Wednesday, December 20, 2017

Conformity and Sales

Consider the phenomenon of the stampede: one antelope on the fringe of a herd perceives a predator and runs away, and other join in until the entire herd is running at top speed.   Most of the herd never saw the predator, but are running because they trust that there must be some reason that the others are doing so.  When one animal tires and stops running, the herd slows down and comes to a halt.  Again, it is not because they know the threat has passed, but they are imitating the behavior of others.
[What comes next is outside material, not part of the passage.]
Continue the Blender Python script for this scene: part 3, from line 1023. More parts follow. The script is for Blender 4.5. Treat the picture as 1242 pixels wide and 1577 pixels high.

And if you think that human beings are different and more sophisticated, then consider a common prank in which a person stares of into the distance as if he sees something interesting.  Other people stop and stare as well, trying to see what the original person saw – they did not see it, but are responding to the original person’s signals.   A group of people gathers, and continue to pause until someone suggests that there’s nothing there and wanders off, at which point others give up the attempt to see it – and again, they are reacting to the behavior of the person rather than to their own perceptions.

For all our pretenses at individuality, human beings are also social creatures who are prone to the same behavior: reacting to the actions of others, without evaluating environmental stimuli.    The effects of this cannot be underestimated – but neither can they be overestimated.  They apply where purchasing and consumption are social activities, not when they are individual activities.

Social conformity is often leveraged by advertisers.   An advert with a person is generally more effective than one that shows the product, because the person in the advertisement serves as a model to be imitated.   If the person in the advert is looking at an item, the tendency of the viewer is to follow their cues and focus their attention on the same thing the model seems to be looking at.  Eye-tracking software confirms that the most viewed portion of a page is the perceived focal point of the model – people look to the person first, then look at whatever that person is looking at.

But it goes even further than that: people do not simply tend to do what others do, but they feel what others feel.  If the model in an advertisement seems excited, the viewers of the advertisement tend to feel excitement as well.   If the model appears self-confident when using the product, people who use the product accept that this is the proper emotion to feel.

And while emotion can be a gimmick, the same applies to logic, as best demonstrated by the experiments conducted by Asch.   In these experiments, a test subject was placed in a room with stooges who would intentionally give the wrong answer to a question (generally comparing the length of two lines).  In most instances, the subject will go along with the answer given by the stooges, even when it is obvious to him that the answer is wrong.  This is not automatic, but it is significant: at least 75% of volunteers gave incorrect answers when asked in the company of stooges, whereas only 1% gave an incorrect answer when they were questioned alone.


So in the end, social influence may be stronger than an individual’s own inclinations, emotions, and logic.   The consume acts a s a puppet, imitating the puppet whose strings are pulled by the brand.   And in turn, the first imitator becomes a model for the second, the third, and so on, until the consumers are reduced to the mentality and behavior of a stampeding herd.